Ecoando a coluna da
semana passada, ainda me espanto com o grau de desconhecimento acerca das
contas públicas. Em certo sentido, não deveria me surpreender: o assunto é
árido e a informação, ainda que de fácil obtenção, está longe do
dia-a-dia das pessoas. É natural, portanto, que a imensa maioria dos brasileiros
não faça a menor ideia da extensão e da gravidade do problema.
Quando, porém, Luiz
Carlos Bresser Pereira, ex-ministro da Fazenda (mesmo jurando que seu
“neodesenvolvimentismo” difere da versão tradicional por sua suposta ênfase no equilíbrio fiscal), sugere que “os
economistas liberais (...) inventaram uma crise fiscal ‘estrutural’”, aí é para
se espantar mesmo.
À parte a acusação
ridícula sobre estes economistas terem feito parte de uma cabala imaginária
para derrubar a presidente, Bresser argumenta que o “razoável equilíbrio”
fiscal observado entre 1999 e 2012 descaracterizaria a tese da crise fiscal.
Este argumento ignora a
evolução do gasto público nos últimos 25 anos. Sem considerar as transferências
a estados e municípios, ou seja, mantendo o foco apenas no dispêndio federal, não
há como negar o salto considerável observado no período. Em 1991 a despesa
federal equivalia a 11% do PIB; nos 12 meses terminados em julho deste ano
supera 20% do PIB.
Adicionalmente, as
despesas obrigatórias passaram a ocupar espaço cada vez maior no orçamento.
Deixando de lado as “despesas discricionárias não contingenciáveis”, um
verdadeiro monumento ao paradoxo, gastos obrigatórios, que representavam cerca
de 70% da despesa em 1997, hoje se aproximam de 80% dela. Na prática, cada
orçamento é apenas uma cópia vitaminada (do lado do dispêndio) da sua versão de
anos anteriores.
O tal “razoável
equilíbrio” observado entre 1999 e 2012 (na verdade até 2008, pois os
resultados posteriores estão mascarados pela “contabilidade criativa”) só se
materializou por força de um aumento não menos considerável dos impostos, assim
como de outras receitas de procedência menos “ortodoxa”, como concessões e
dividendos de empresas estatais.
Quando a receita perdeu
fôlego (sem impedir que a carga tributária aumentasse para
32,2% do PIB em 2015, a maior desde 2011), bem antes da atual recessão, o
caráter insustentável tanto da tendência do gasto como da rigidez orçamentária
se tornou ainda mais claro.
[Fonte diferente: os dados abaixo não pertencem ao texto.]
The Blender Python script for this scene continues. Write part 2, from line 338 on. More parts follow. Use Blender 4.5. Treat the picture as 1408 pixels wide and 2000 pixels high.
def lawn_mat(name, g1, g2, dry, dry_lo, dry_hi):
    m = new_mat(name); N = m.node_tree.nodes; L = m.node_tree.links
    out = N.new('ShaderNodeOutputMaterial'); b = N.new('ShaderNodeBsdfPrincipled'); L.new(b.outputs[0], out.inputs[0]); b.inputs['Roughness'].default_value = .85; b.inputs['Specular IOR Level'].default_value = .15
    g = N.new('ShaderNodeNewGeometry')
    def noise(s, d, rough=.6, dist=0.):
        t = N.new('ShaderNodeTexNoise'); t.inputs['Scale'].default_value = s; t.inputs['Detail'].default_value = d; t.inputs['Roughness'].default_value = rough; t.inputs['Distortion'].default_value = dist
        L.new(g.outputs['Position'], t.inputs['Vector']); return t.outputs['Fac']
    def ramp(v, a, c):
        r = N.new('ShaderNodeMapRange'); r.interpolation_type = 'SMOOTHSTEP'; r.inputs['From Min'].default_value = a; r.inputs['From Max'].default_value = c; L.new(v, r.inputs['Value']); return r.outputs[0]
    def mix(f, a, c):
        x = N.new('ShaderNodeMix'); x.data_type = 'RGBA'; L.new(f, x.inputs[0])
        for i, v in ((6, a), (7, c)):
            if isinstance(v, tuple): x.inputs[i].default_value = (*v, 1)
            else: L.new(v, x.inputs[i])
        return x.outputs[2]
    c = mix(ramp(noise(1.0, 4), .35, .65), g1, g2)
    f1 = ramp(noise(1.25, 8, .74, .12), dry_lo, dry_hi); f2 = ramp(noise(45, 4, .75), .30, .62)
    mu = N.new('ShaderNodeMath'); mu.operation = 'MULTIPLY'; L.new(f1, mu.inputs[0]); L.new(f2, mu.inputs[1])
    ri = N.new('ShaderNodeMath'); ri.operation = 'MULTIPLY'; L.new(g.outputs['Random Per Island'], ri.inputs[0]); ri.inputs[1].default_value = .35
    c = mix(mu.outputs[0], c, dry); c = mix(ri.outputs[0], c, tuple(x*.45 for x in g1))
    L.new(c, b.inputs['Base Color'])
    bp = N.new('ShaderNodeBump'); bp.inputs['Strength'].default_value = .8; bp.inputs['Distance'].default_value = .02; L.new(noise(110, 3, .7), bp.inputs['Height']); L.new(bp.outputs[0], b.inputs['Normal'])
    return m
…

O problema, no entanto, não se esgota aí: após cair
a pouco mais que 50% do PIB ao final de 2013, a dívida pública voltou a
crescer, chegando a quase 70% do PIB em meados de 2016.
Em suma, dívida e
gastos crescem rapidamente, problemas agravados pela extraordinária rigidez
orçamentária. Se isto não caracteriza uma crise fiscal, não sei dizer o que o
faria.
Neste contexto a
proposta do teto das despesas, por meio da PEC 241, é um remédio suave até
demais. Com a inflação em queda em 2017, as despesas não começariam a cair face
ao PIB pelo menos até 2018 e só voltariam ao nível de 2012 (antes da “loucura
fiscal expansionista” admitida por Bresser) entre 2023 e 2025. E a isto Bresser
chama de “desmonte do Estado social”...
Fica, assim, minha sugestão
para palpiteiros de plantão: antes de se pronunciar sobre qualquer tema, tentem
se familiarizar com os números e fazer as contas básicas. O debate econômico
agradece.
(Publicado 21/Set/2016)
3 comentários:
Obrigado por disponibilizar o arquivo em Excel.
Alexandre,
Essa queda da producao industrial pesa a favor da redução da selic?
O mercado aposta em uma/duas quedas...
O diferencial de juros ainda deve ser levado em conta?
Sente a pérola:
InfoMoney - Cortar a Selic não provocaria uma um aumento da inflação?
Felipe Rezende - Quanto à inflação, é fundamental uma posição estratégica com relação à política fiscal. É preciso usá-la nos setores em que há uma capacidade ociosa bem eleva e que tenham uma elasticidade de produto muito alta. É muito difícil falar que um aumento de demanda irá causar um aumento nos preços hoje no Brasil.